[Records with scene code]
=====

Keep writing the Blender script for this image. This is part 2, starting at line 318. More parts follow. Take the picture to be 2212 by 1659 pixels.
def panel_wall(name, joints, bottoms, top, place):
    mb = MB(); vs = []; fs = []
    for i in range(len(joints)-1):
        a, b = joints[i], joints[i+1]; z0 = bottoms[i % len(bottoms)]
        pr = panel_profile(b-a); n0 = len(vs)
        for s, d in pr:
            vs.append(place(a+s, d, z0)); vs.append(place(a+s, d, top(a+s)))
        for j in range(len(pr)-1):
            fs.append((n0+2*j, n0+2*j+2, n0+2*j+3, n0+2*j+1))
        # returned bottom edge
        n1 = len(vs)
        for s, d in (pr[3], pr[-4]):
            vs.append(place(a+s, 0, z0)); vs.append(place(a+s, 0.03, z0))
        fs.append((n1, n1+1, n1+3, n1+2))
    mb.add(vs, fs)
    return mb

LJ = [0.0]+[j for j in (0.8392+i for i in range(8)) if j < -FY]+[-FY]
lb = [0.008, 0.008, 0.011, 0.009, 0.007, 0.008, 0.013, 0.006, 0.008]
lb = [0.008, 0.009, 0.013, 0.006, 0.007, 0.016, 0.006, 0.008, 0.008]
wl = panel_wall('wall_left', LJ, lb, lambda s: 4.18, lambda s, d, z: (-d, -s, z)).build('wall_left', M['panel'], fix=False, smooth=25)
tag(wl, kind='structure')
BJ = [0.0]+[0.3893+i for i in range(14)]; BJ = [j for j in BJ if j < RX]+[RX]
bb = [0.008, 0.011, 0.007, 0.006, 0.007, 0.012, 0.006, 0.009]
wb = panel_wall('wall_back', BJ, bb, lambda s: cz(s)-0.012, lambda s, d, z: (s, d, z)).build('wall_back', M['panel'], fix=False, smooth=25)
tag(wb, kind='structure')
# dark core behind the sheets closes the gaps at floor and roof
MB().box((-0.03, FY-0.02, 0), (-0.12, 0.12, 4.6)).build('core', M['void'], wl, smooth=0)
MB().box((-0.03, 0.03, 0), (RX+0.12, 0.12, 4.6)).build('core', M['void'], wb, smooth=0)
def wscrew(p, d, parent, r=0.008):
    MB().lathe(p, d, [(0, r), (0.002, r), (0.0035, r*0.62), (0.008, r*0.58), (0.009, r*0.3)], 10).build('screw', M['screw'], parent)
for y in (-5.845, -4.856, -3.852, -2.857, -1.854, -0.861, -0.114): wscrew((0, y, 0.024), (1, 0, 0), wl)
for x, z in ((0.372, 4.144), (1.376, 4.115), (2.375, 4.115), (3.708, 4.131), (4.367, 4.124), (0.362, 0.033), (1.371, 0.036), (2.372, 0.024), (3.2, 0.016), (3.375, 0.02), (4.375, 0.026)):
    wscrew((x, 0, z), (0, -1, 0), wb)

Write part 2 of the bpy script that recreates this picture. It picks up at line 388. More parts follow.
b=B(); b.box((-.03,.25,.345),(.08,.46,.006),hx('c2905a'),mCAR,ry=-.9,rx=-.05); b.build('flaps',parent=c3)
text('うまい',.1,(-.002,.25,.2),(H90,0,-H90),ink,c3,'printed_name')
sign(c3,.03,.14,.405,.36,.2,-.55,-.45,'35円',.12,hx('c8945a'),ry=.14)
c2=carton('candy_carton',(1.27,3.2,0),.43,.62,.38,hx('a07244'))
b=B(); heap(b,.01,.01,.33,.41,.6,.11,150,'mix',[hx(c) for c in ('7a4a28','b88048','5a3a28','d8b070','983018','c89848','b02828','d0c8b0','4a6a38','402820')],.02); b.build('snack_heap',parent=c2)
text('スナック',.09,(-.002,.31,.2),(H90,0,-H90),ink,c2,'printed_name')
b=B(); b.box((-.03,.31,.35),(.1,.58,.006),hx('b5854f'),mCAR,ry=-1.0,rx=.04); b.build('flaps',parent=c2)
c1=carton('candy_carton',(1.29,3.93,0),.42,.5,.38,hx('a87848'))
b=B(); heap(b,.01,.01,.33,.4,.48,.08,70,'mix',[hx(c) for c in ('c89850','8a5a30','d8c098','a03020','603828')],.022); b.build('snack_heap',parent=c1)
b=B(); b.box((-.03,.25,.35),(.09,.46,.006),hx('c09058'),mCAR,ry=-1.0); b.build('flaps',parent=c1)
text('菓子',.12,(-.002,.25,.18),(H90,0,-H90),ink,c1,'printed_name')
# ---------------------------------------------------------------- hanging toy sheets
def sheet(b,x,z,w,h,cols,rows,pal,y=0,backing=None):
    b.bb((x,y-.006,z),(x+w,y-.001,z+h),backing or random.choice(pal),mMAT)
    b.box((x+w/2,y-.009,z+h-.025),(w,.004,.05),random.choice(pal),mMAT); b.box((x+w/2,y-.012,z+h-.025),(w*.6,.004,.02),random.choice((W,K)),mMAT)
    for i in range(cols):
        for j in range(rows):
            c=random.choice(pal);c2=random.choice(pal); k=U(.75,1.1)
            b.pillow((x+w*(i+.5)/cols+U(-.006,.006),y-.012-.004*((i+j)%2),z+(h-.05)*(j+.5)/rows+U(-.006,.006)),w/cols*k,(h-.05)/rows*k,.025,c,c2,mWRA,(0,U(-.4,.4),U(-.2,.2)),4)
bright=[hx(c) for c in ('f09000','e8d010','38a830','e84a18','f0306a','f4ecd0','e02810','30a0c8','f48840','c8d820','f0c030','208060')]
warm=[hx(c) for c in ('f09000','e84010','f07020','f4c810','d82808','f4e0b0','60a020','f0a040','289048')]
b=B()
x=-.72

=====

## Set task
Above are the records; retype every one exactly.

## Reply to the task
Keep writing the Blender script for this image. This is part 2, starting at line 318. More parts follow. Take the picture to be 2212 by 1659 pixels.
def panel_wall(name, joints, bottoms, top, place):
    mb = MB(); vs = []; fs = []
    for i in range(len(joints)-1):
        a, b = joints[i], joints[i+1]; z0 = bottoms[i % len(bottoms)]
        pr = panel_profile(b-a); n0 = len(vs)
        for s, d in pr:
            vs.append(place(a+s, d, z0)); vs.append(place(a+s, d, top(a+s)))
        for j in range(len(pr)-1):
            fs.append((n0+2*j, n0+2*j+2, n0+2*j+3, n0+2*j+1))
        # returned bottom edge
        n1 = len(vs)
        for s, d in (pr[3], pr[-4]):
            vs.append(place(a+s, 0, z0)); vs.append(place(a+s, 0.03, z0))
        fs.append((n1, n1+1, n1+3, n1+2))
    mb.add(vs, fs)
    return mb

LJ = [0.0]+[j for j in (0.8392+i for i in range(8)) if j < -FY]+[-FY]
lb = [0.008, 0.008, 0.011, 0.009, 0.007, 0.008, 0.013, 0.006, 0.008]
lb = [0.008, 0.009, 0.013, 0.006, 0.007, 0.016, 0.006, 0.008, 0.008]
wl = panel_wall('wall_left', LJ, lb, lambda s: 4.18, lambda s, d, z: (-d, -s, z)).build('wall_left', M['panel'], fix=False, smooth=25)
tag(wl, kind='structure')
BJ = [0.0]+[0.3893+i for i in range(14)]; BJ = [j for j in BJ if j < RX]+[RX]
bb = [0.008, 0.011, 0.007, 0.006, 0.007, 0.012, 0.006, 0.009]
wb = panel_wall('wall_back', BJ, bb, lambda s: cz(s)-0.012, lambda s, d, z: (s, d, z)).build('wall_back', M['panel'], fix=False, smooth=25)
tag(wb, kind='structure')
# dark core behind the sheets closes the gaps at floor and roof
MB().box((-0.03, FY-0.02, 0), (-0.12, 0.12, 4.6)).build('core', M['void'], wl, smooth=0)
MB().box((-0.03, 0.03, 0), (RX+0.12, 0.12, 4.6)).build('core', M['void'], wb, smooth=0)
def wscrew(p, d, parent, r=0.008):
    MB().lathe(p, d, [(0, r), (0.002, r), (0.0035, r*0.62), (0.008, r*0.58), (0.009, r*0.3)], 10).build('screw', M['screw'], parent)
for y in (-5.845, -4.856, -3.852, -2.857, -1.854, -0.861, -0.114): wscrew((0, y, 0.024), (1, 0, 0), wl)
for x, z in ((0.372, 4.144), (1.376, 4.115), (2.375, 4.115), (3.708, 4.131), (4.367, 4.124), (0.362, 0.033), (1.371, 0.036), (2.372, 0.024), (3.2, 0.016), (3.375, 0.02), (4.375, 0.026)):
    wscrew((x, 0, z), (0, -1, 0), wb)

Write part 2 of the bpy script that recreates this picture. It picks up at line 388. More parts follow.
b=B(); b.box((-.03,.25,.345),(.08,.46,.006),hx('c2905a'),mCAR,ry=-.9,rx=-.05); b.build('flaps',parent=c3)
text('うまい',.1,(-.002,.25,.2),(H90,0,-H90),ink,c3,'printed_name')
sign(c3,.03,.14,.405,.36,.2,-.55,-.45,'35円',.12,hx('c8945a'),ry=.14)
c2=carton('candy_carton',(1.27,3.2,0),.43,.62,.38,hx('a07244'))
b=B(); heap(b,.01,.01,.33,.41,.6,.11,150,'mix',[hx(c) for c in ('7a4a28','b88048','5a3a28','d8b070','983018','c89848','b02828','d0c8b0','4a6a38','402820')],.02); b.build('snack_heap',parent=c2)
text('スナック',.09,(-.002,.31,.2),(H90,0,-H90),ink,c2,'printed_name')
b=B(); b.box((-.03,.31,.35),(.1,.58,.006),hx('b5854f'),mCAR,ry=-1.0,rx=.04); b.build('flaps',parent=c2)
c1=carton('candy_carton',(1.29,3.93,0),.42,.5,.38,hx('a87848'))
b=B(); heap(b,.01,.01,.33,.4,.48,.08,70,'mix',[hx(c) for c in ('c89850','8a5a30','d8c098','a03020','603828')],.022); b.build('snack_heap',parent=c1)
b=B(); b.box((-.03,.25,.35),(.09,.46,.006),hx('c09058'),mCAR,ry=-1.0); b.build('flaps',parent=c1)
text('菓子',.12,(-.002,.25,.18),(H90,0,-H90),ink,c1,'printed_name')
# ---------------------------------------------------------------- hanging toy sheets
def sheet(b,x,z,w,h,cols,rows,pal,y=0,backing=None):
    b.bb((x,y-.006,z),(x+w,y-.001,z+h),backing or random.choice(pal),mMAT)
    b.box((x+w/2,y-.009,z+h-.025),(w,.004,.05),random.choice(pal),mMAT); b.box((x+w/2,y-.012,z+h-.025),(w*.6,.004,.02),random.choice((W,K)),mMAT)
    for i in range(cols):
        for j in range(rows):
            c=random.choice(pal);c2=random.choice(pal); k=U(.75,1.1)
            b.pillow((x+w*(i+.5)/cols+U(-.006,.006),y-.012-.004*((i+j)%2),z+(h-.05)*(j+.5)/rows+U(-.006,.006)),w/cols*k,(h-.05)/rows*k,.025,c,c2,mWRA,(0,U(-.4,.4),U(-.2,.2)),4)
bright=[hx(c) for c in ('f09000','e8d010','38a830','e84a18','f0306a','f4ecd0','e02810','30a0c8','f48840','c8d820','f0c030','208060')]
warm=[hx(c) for c in ('f09000','e84010','f07020','f4c810','d82808','f4e0b0','60a020','f0a040','289048')]
b=B()
x=-.72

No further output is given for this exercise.